Buteos are characterized by broad wings and short tails and are usually seen soaring overhead, screaming with defiance.  Common black-hawks are unique.  They don't soar very much, they splash around in creek beds, and they call with a series of squeaky, staccato whistles--a very different kind of buteo.  They aren't common either, at least north of the border, where they are found only in Arizona, southwestern New Mexico, and the Davis Mountains of Texas.

Perhaps as many as 200 pairs of common black-hawks migrate to Arizona, the northern apogee of their breeding range, each spring.  By the end of this month territorial birds may be observed in spectacular courtship display which involves high speed dives into parachute mode at treetop level, yellow legs dangling below the body.  The scientific name for the species is Buteogallus anthracinus,. and if you remember your Latin you'll recognize that anthracinus means "coal black."  This is a beautiful, dark raptor with a wide white tail band, yellow facial skin, and extraordinarily broad wings.  When seen overhead, it soars on flat wings rather than with the dihedral (upswept wings) of our turkey vultures.

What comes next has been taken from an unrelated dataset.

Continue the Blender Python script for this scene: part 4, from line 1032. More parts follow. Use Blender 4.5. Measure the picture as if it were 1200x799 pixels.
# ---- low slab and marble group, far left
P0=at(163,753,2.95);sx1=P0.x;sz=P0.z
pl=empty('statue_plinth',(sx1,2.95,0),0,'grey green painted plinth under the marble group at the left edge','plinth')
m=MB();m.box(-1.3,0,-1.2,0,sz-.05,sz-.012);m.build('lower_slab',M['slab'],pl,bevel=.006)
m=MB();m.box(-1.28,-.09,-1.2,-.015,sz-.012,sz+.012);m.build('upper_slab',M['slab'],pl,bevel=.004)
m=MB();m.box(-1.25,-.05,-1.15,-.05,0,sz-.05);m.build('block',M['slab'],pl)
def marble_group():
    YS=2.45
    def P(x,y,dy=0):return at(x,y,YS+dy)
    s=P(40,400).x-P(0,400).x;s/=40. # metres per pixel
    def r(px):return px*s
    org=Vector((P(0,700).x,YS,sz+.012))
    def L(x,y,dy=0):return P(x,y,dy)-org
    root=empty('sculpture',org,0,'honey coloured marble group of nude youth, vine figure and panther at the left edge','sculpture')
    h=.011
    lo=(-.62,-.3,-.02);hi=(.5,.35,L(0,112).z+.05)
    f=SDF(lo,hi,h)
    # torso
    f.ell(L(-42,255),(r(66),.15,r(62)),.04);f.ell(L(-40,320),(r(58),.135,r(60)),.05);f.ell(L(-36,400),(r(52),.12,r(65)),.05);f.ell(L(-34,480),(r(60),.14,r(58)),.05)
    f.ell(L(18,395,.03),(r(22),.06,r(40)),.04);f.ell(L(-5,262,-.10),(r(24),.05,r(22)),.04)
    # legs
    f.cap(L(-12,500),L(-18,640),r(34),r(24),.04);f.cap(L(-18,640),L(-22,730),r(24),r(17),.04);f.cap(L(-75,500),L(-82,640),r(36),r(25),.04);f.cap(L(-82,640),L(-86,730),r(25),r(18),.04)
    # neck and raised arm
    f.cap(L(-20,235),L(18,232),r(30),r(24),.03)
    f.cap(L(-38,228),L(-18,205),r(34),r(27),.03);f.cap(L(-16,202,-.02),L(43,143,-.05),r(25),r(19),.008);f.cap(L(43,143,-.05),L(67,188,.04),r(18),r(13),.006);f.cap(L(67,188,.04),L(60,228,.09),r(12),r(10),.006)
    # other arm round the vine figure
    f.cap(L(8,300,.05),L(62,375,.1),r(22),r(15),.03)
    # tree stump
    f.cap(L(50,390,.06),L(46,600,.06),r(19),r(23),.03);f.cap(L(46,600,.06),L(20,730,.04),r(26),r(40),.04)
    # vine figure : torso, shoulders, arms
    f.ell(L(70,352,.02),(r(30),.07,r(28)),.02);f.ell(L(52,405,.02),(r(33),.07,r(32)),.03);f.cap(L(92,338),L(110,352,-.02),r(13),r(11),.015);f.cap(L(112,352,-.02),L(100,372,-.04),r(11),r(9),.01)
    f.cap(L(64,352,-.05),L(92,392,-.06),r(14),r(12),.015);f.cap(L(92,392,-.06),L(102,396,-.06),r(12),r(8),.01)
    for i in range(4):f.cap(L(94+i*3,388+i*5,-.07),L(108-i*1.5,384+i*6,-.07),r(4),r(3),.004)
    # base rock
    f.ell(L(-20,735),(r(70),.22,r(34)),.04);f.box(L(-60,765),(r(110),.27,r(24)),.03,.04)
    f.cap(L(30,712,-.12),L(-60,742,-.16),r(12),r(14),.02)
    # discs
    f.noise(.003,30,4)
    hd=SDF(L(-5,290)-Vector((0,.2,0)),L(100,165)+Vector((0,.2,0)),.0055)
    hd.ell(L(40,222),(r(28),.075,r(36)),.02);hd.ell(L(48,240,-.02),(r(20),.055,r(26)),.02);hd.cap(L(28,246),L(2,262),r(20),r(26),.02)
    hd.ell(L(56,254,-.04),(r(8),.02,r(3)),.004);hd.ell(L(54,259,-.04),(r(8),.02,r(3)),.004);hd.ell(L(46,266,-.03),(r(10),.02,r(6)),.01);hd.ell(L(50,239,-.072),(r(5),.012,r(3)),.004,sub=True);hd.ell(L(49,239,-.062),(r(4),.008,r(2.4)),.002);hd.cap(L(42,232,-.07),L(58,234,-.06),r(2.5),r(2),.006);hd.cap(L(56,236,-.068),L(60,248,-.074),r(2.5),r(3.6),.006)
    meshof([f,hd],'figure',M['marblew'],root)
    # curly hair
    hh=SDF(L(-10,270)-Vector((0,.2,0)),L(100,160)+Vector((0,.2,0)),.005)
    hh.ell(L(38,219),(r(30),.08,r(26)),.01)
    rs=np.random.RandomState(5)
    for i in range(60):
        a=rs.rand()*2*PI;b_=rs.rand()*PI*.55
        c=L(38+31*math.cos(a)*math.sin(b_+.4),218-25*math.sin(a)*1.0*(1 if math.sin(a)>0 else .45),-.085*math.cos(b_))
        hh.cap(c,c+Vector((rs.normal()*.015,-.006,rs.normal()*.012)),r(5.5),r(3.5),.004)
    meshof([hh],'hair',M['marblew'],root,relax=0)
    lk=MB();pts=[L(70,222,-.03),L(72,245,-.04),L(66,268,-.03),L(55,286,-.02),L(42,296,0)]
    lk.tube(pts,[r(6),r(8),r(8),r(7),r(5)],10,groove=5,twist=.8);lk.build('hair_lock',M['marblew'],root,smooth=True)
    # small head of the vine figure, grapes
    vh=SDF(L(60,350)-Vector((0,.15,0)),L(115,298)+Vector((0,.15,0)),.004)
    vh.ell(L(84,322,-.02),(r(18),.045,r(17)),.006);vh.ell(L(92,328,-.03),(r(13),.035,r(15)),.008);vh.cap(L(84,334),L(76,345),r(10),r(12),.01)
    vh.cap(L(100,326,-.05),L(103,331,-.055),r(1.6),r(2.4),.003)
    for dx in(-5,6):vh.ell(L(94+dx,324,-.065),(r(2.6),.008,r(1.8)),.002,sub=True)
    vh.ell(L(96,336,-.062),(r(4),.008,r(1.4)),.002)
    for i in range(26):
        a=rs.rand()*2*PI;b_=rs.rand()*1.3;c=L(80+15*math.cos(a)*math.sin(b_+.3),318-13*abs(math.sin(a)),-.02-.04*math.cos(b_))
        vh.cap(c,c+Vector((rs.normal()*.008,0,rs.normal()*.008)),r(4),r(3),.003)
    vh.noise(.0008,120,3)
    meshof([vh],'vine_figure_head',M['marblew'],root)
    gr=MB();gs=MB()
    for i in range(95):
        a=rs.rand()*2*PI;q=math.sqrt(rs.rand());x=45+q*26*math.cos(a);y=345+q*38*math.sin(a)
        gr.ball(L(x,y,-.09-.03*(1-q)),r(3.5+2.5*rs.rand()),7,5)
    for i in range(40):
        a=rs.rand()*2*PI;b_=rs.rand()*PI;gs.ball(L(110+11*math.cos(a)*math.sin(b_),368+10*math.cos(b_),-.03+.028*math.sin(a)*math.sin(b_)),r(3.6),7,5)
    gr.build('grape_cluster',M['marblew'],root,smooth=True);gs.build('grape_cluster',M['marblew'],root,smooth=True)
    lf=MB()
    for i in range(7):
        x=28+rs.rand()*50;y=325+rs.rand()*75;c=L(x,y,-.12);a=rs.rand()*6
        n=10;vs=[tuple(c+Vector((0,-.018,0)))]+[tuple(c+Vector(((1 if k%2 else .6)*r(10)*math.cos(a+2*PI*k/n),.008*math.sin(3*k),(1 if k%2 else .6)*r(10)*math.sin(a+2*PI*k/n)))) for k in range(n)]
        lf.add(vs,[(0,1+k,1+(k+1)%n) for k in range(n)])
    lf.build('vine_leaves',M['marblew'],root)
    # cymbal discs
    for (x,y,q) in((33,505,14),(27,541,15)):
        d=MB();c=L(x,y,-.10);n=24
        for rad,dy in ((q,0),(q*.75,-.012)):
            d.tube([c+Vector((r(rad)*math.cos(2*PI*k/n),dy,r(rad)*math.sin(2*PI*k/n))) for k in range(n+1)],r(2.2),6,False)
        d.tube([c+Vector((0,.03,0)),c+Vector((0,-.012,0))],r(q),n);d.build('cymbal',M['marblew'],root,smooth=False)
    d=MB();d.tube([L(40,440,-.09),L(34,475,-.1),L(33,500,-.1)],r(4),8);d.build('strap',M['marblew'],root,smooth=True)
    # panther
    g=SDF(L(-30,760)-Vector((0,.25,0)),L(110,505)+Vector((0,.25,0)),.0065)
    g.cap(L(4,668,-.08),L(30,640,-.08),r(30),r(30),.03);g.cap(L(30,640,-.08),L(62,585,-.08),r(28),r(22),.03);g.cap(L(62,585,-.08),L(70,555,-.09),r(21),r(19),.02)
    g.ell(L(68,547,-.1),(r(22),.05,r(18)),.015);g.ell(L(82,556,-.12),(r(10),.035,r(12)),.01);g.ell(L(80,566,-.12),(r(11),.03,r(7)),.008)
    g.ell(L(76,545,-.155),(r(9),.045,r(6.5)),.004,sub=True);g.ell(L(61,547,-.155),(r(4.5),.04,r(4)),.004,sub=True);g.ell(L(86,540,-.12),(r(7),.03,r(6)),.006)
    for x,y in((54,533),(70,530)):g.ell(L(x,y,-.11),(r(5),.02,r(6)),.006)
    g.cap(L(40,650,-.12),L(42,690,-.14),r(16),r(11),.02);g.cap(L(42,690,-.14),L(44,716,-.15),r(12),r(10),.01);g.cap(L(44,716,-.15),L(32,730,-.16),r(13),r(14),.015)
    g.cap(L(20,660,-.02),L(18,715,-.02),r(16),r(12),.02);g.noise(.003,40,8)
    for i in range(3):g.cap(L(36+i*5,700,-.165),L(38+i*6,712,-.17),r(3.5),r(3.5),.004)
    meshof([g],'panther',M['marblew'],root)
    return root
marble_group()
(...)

Common black-hawks in Arizona are strictly limited to permanent or semi-permanent streams.  Nests are bundles of sticks placed in a high crotch of the tallest streamside cottonwoods or sycamores.  The male brings nesting materials, the female models or remodels.  Nests are often reused for many years, but fresh greenery is present each spring which helps mark active nests both for later passing migrants and for birders.  Black-hawks are particularly sensitive to nest disturbance.  If you should find a nest, stay in your car or observe from a distance.

Habitat and hunting methods of our raptors conform to prey preference.  Since this species subsists primarily on aquatic animals, unlike most buteos it still-hunts from low perches beneath the tree canopy.  Leopard frogs are a favored item, but all raptors are opportunists and common black-hawks will take small mammals and fish, birds, lizards, and snakes.  I once watched a black-hawk walking along a creek, in the water, sloshing from rock to rock, coming up with minnows just as a heron or egret might do--a very different kind of buteo!

Look for this special hawk along Camp Creek northeast of Carefree, along Sycamore Creek near Sunflower, and especially in the Verde Valley, particularly around the Page Springs fish hatchery.  Juveniles, seen in late summer, look nothing like their parents.  They are a rich brown above, cream with vertical black streaks below, cream-colored face broken by a chocolate stripe behind the eye. 

Songbirds won't be migrating through central Arizona until late April and early May when the snow has melted from their breeding grounds farther north and their insect prey is again available.  March is springtime here, and March is black-hawk time.  Watch the skies over Phoenix for this unique and strikingly beautiful raptor as it migrates north.